WHAT IS EXPECTED:
Output every line exactly as written. Leave out pictures.

DATA SHOWN:
━━━━━━━━━━
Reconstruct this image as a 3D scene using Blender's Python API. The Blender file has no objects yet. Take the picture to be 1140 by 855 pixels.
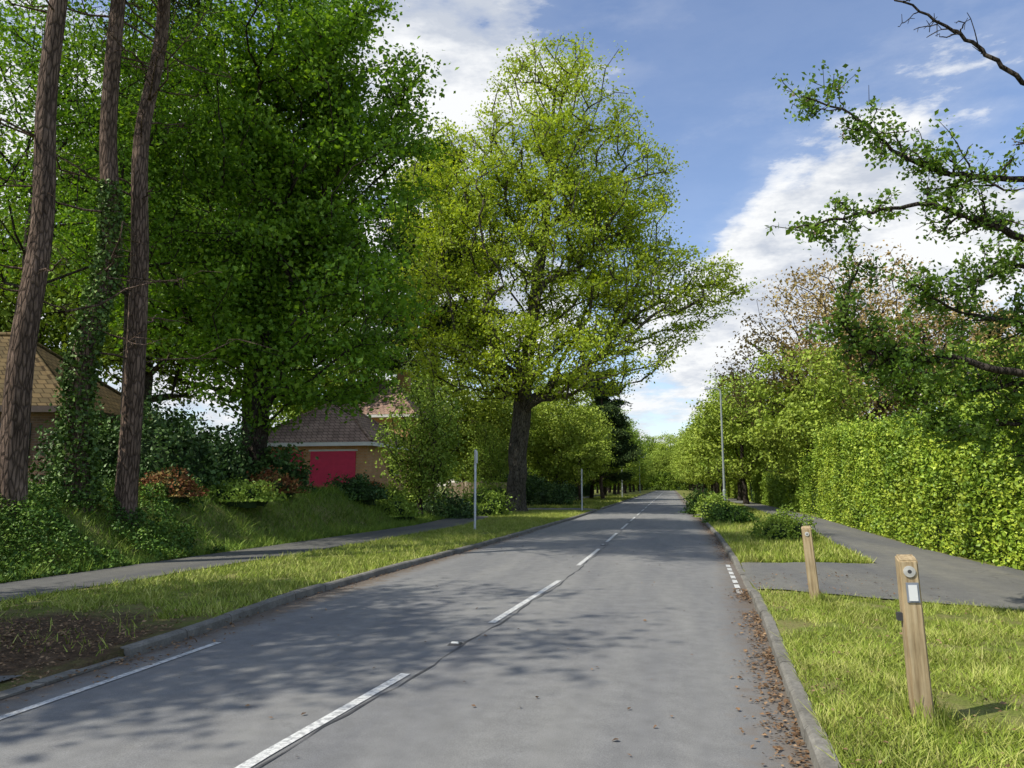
import bpy, bmesh, math, numpy as np
from mathutils import Vector, noise, Euler
YAW = math.radians(12.0)
CY, SY = math.cos(YAW), math.sin(YAW)
def W(u, v):            # road frame -> world
    return (u*CY + v*SY, -u*SY + v*CY)
def UV(x, y):
    return (x*CY - y*SY, x*SY + y*CY)
scene = bpy.context.scene
# ------------------------------------------------------------------ materials
def newmat(name):
    m = bpy.data.materials.new(name); m.use_nodes = True
    nt = m.node_tree
    for n in list(nt.nodes): nt.nodes.remove(n)
    out = nt.nodes.new('ShaderNodeOutputMaterial')
    return m, nt, out
def N(nt, typ, **kw):
    n = nt.nodes.new(typ)
    for k, v in kw.items(): setattr(n, k, v)
    return n
def ramp(nt, stops, src=None):
    r = N(nt, 'ShaderNodeValToRGB')
    e = r.color_ramp.elements
    while len(e) < len(stops): e.new(0.5)
    for i, (p, c) in enumerate(stops):
        e[i].position = p
        e[i].color = (c[0], c[1], c[2], 1) if hasattr(c, '__len__') else (c, c, c, 1)
    if src: nt.links.new(src, r.inputs[0])
    return r.outputs[0]
def mixc(nt, fac, a, b, mode='MIX'):
    m = N(nt, 'ShaderNodeMix', data_type='RGBA', blend_type=mode)
    for s, v in ((0, fac), (6, a), (7, b)):
        if isinstance(v, bpy.types.NodeSocket): nt.links.new(v, m.inputs[s])
        elif s == 0: m.inputs[0].default_value = v
        else: m.inputs[s].default_value = (v[0], v[1], v[2], 1)
    return m.outputs[2]
def math_(nt, op, a, b=None, clamp=False):
    m = N(nt, 'ShaderNodeMath', operation=op); m.use_clamp = clamp
    for i, v in enumerate((a, b)):
        if v is None: continue
        if isinstance(v, bpy.types.NodeSocket): nt.links.new(v, m.inputs[i])
        else: m.inputs[i].default_value = v
    return m.outputs[0]
def objco(nt, scale=(1,1,1)):
    t = N(nt, 'ShaderNodeTexCoord'); m = N(nt, 'ShaderNodeMapping')
    m.inputs['Scale'].default_value = scale
    nt.links.new(t.outputs['Object'], m.inputs[0]); return m.outputs[0]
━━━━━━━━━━
TASK ANSWER:
Reconstruct this image as a 3D scene using Blender's Python API. The Blender file has no objects yet. Take the picture to be 1140 by 855 pixels.
import bpy, bmesh, math, numpy as np
from mathutils import Vector, noise, Euler
YAW = math.radians(12.0)
CY, SY = math.cos(YAW), math.sin(YAW)
def W(u, v):            # road frame -> world
    return (u*CY + v*SY, -u*SY + v*CY)
def UV(x, y):
    return (x*CY - y*SY, x*SY + y*CY)
scene = bpy.context.scene
# ------------------------------------------------------------------ materials
def newmat(name):
    m = bpy.data.materials.new(name); m.use_nodes = True
    nt = m.node_tree
    for n in list(nt.nodes): nt.nodes.remove(n)
    out = nt.nodes.new('ShaderNodeOutputMaterial')
    return m, nt, out
def N(nt, typ, **kw):
    n = nt.nodes.new(typ)
    for k, v in kw.items(): setattr(n, k, v)
    return n
def ramp(nt, stops, src=None):
    r = N(nt, 'ShaderNodeValToRGB')
    e = r.color_ramp.elements
    while len(e) < len(stops): e.new(0.5)
    for i, (p, c) in enumerate(stops):
        e[i].position = p
        e[i].color = (c[0], c[1], c[2], 1) if hasattr(c, '__len__') else (c, c, c, 1)
    if src: nt.links.new(src, r.inputs[0])
    return r.outputs[0]
def mixc(nt, fac, a, b, mode='MIX'):
    m = N(nt, 'ShaderNodeMix', data_type='RGBA', blend_type=mode)
    for s, v in ((0, fac), (6, a), (7, b)):
        if isinstance(v, bpy.types.NodeSocket): nt.links.new(v, m.inputs[s])
        elif s == 0: m.inputs[0].default_value = v
        else: m.inputs[s].default_value = (v[0], v[1], v[2], 1)
    return m.outputs[2]
def math_(nt, op, a, b=None, clamp=False):
    m = N(nt, 'ShaderNodeMath', operation=op); m.use_clamp = clamp
    for i, v in enumerate((a, b)):
        if v is None: continue
        if isinstance(v, bpy.types.NodeSocket): nt.links.new(v, m.inputs[i])
        else: m.inputs[i].default_value = v
    return m.outputs[0]
def objco(nt, scale=(1,1,1)):
    t = N(nt, 'ShaderNodeTexCoord'); m = N(nt, 'ShaderNodeMapping')
    m.inputs['Scale'].default_value = scale
    nt.links.new(t.outputs['Object'], m.inputs[0]); return m.outputs[0]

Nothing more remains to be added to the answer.